DATA EXCERPT:
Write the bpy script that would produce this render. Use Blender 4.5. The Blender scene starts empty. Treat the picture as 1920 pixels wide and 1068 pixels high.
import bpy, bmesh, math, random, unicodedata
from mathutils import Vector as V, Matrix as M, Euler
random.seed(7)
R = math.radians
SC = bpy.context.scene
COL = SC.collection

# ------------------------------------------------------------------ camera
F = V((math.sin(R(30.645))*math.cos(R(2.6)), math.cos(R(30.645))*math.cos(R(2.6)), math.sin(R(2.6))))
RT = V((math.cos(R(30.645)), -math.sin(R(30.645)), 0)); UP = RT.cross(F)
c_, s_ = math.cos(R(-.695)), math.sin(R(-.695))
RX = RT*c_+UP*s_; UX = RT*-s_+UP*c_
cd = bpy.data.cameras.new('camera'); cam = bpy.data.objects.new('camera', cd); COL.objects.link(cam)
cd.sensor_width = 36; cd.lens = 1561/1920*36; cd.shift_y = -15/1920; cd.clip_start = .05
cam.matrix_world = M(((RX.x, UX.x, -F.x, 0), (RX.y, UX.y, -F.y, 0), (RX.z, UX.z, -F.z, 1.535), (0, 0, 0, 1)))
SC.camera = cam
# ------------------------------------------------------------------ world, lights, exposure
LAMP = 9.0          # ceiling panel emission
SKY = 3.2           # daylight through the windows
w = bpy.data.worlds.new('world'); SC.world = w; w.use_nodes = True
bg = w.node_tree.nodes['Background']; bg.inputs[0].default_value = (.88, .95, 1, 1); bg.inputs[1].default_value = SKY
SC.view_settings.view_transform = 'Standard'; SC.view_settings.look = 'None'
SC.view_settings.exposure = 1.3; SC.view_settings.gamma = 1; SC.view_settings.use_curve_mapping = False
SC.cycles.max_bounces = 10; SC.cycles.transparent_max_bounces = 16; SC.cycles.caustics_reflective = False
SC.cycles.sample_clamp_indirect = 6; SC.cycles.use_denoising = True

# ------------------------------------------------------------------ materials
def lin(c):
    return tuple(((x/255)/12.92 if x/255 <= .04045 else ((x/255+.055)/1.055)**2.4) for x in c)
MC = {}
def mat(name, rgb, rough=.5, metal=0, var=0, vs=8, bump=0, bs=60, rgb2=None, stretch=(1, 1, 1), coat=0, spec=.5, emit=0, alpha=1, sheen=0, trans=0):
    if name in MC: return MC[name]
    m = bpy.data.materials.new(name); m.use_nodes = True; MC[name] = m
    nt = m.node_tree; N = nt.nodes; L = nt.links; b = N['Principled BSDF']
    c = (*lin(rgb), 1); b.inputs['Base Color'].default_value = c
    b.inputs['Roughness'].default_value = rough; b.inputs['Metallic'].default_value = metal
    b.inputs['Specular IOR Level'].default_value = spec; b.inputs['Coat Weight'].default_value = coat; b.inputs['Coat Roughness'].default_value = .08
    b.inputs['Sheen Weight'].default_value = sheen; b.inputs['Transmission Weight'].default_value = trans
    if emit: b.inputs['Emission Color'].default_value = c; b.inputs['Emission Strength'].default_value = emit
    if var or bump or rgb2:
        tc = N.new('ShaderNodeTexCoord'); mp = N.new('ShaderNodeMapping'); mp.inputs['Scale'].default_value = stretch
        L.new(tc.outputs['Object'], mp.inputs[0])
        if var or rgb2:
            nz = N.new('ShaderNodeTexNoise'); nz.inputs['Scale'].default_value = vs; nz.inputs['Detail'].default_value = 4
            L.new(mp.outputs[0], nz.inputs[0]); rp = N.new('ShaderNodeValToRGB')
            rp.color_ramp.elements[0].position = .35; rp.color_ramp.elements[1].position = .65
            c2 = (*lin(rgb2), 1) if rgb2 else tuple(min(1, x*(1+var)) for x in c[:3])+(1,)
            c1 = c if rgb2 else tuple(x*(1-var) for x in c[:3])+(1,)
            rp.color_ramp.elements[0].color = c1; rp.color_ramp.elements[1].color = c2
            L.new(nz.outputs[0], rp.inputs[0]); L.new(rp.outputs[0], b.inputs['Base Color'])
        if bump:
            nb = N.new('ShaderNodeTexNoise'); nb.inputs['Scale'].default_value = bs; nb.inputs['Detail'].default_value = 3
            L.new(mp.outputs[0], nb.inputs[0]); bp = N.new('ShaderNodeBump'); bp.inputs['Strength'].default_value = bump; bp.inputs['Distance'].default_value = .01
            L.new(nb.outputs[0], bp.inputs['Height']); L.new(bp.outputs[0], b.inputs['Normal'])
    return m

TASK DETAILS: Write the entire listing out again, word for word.

ANSWER BELOW:
Write the bpy script that would produce this render. Use Blender 4.5. The Blender scene starts empty. Treat the picture as 1920 pixels wide and 1068 pixels high.
import bpy, bmesh, math, random, unicodedata
from mathutils import Vector as V, Matrix as M, Euler
random.seed(7)
R = math.radians
SC = bpy.context.scene
COL = SC.collection

# ------------------------------------------------------------------ camera
F = V((math.sin(R(30.645))*math.cos(R(2.6)), math.cos(R(30.645))*math.cos(R(2.6)), math.sin(R(2.6))))
RT = V((math.cos(R(30.645)), -math.sin(R(30.645)), 0)); UP = RT.cross(F)
c_, s_ = math.cos(R(-.695)), math.sin(R(-.695))
RX = RT*c_+UP*s_; UX = RT*-s_+UP*c_
cd = bpy.data.cameras.new('camera'); cam = bpy.data.objects.new('camera', cd); COL.objects.link(cam)
cd.sensor_width = 36; cd.lens = 1561/1920*36; cd.shift_y = -15/1920; cd.clip_start = .05
cam.matrix_world = M(((RX.x, UX.x, -F.x, 0), (RX.y, UX.y, -F.y, 0), (RX.z, UX.z, -F.z, 1.535), (0, 0, 0, 1)))
SC.camera = cam
# ------------------------------------------------------------------ world, lights, exposure
LAMP = 9.0          # ceiling panel emission
SKY = 3.2           # daylight through the windows
w = bpy.data.worlds.new('world'); SC.world = w; w.use_nodes = True
bg = w.node_tree.nodes['Background']; bg.inputs[0].default_value = (.88, .95, 1, 1); bg.inputs[1].default_value = SKY
SC.view_settings.view_transform = 'Standard'; SC.view_settings.look = 'None'
SC.view_settings.exposure = 1.3; SC.view_settings.gamma = 1; SC.view_settings.use_curve_mapping = False
SC.cycles.max_bounces = 10; SC.cycles.transparent_max_bounces = 16; SC.cycles.caustics_reflective = False
SC.cycles.sample_clamp_indirect = 6; SC.cycles.use_denoising = True

# ------------------------------------------------------------------ materials
def lin(c):
    return tuple(((x/255)/12.92 if x/255 <= .04045 else ((x/255+.055)/1.055)**2.4) for x in c)
MC = {}
def mat(name, rgb, rough=.5, metal=0, var=0, vs=8, bump=0, bs=60, rgb2=None, stretch=(1, 1, 1), coat=0, spec=.5, emit=0, alpha=1, sheen=0, trans=0):
    if name in MC: return MC[name]
    m = bpy.data.materials.new(name); m.use_nodes = True; MC[name] = m
    nt = m.node_tree; N = nt.nodes; L = nt.links; b = N['Principled BSDF']
    c = (*lin(rgb), 1); b.inputs['Base Color'].default_value = c
    b.inputs['Roughness'].default_value = rough; b.inputs['Metallic'].default_value = metal
    b.inputs['Specular IOR Level'].default_value = spec; b.inputs['Coat Weight'].default_value = coat; b.inputs['Coat Roughness'].default_value = .08
    b.inputs['Sheen Weight'].default_value = sheen; b.inputs['Transmission Weight'].default_value = trans
    if emit: b.inputs['Emission Color'].default_value = c; b.inputs['Emission Strength'].default_value = emit
    if var or bump or rgb2:
        tc = N.new('ShaderNodeTexCoord'); mp = N.new('ShaderNodeMapping'); mp.inputs['Scale'].default_value = stretch
        L.new(tc.outputs['Object'], mp.inputs[0])
        if var or rgb2:
            nz = N.new('ShaderNodeTexNoise'); nz.inputs['Scale'].default_value = vs; nz.inputs['Detail'].default_value = 4
            L.new(mp.outputs[0], nz.inputs[0]); rp = N.new('ShaderNodeValToRGB')
            rp.color_ramp.elements[0].position = .35; rp.color_ramp.elements[1].position = .65
            c2 = (*lin(rgb2), 1) if rgb2 else tuple(min(1, x*(1+var)) for x in c[:3])+(1,)
            c1 = c if rgb2 else tuple(x*(1-var) for x in c[:3])+(1,)
            rp.color_ramp.elements[0].color = c1; rp.color_ramp.elements[1].color = c2
            L.new(nz.outputs[0], rp.inputs[0]); L.new(rp.outputs[0], b.inputs['Base Color'])
        if bump:
            nb = N.new('ShaderNodeTexNoise'); nb.inputs['Scale'].default_value = bs; nb.inputs['Detail'].default_value = 3
            L.new(mp.outputs[0], nb.inputs[0]); bp = N.new('ShaderNodeBump'); bp.inputs['Strength'].default_value = bump; bp.inputs['Distance'].default_value = .01
            L.new(nb.outputs[0], bp.inputs['Height']); L.new(bp.outputs[0], b.inputs['Normal'])
    return m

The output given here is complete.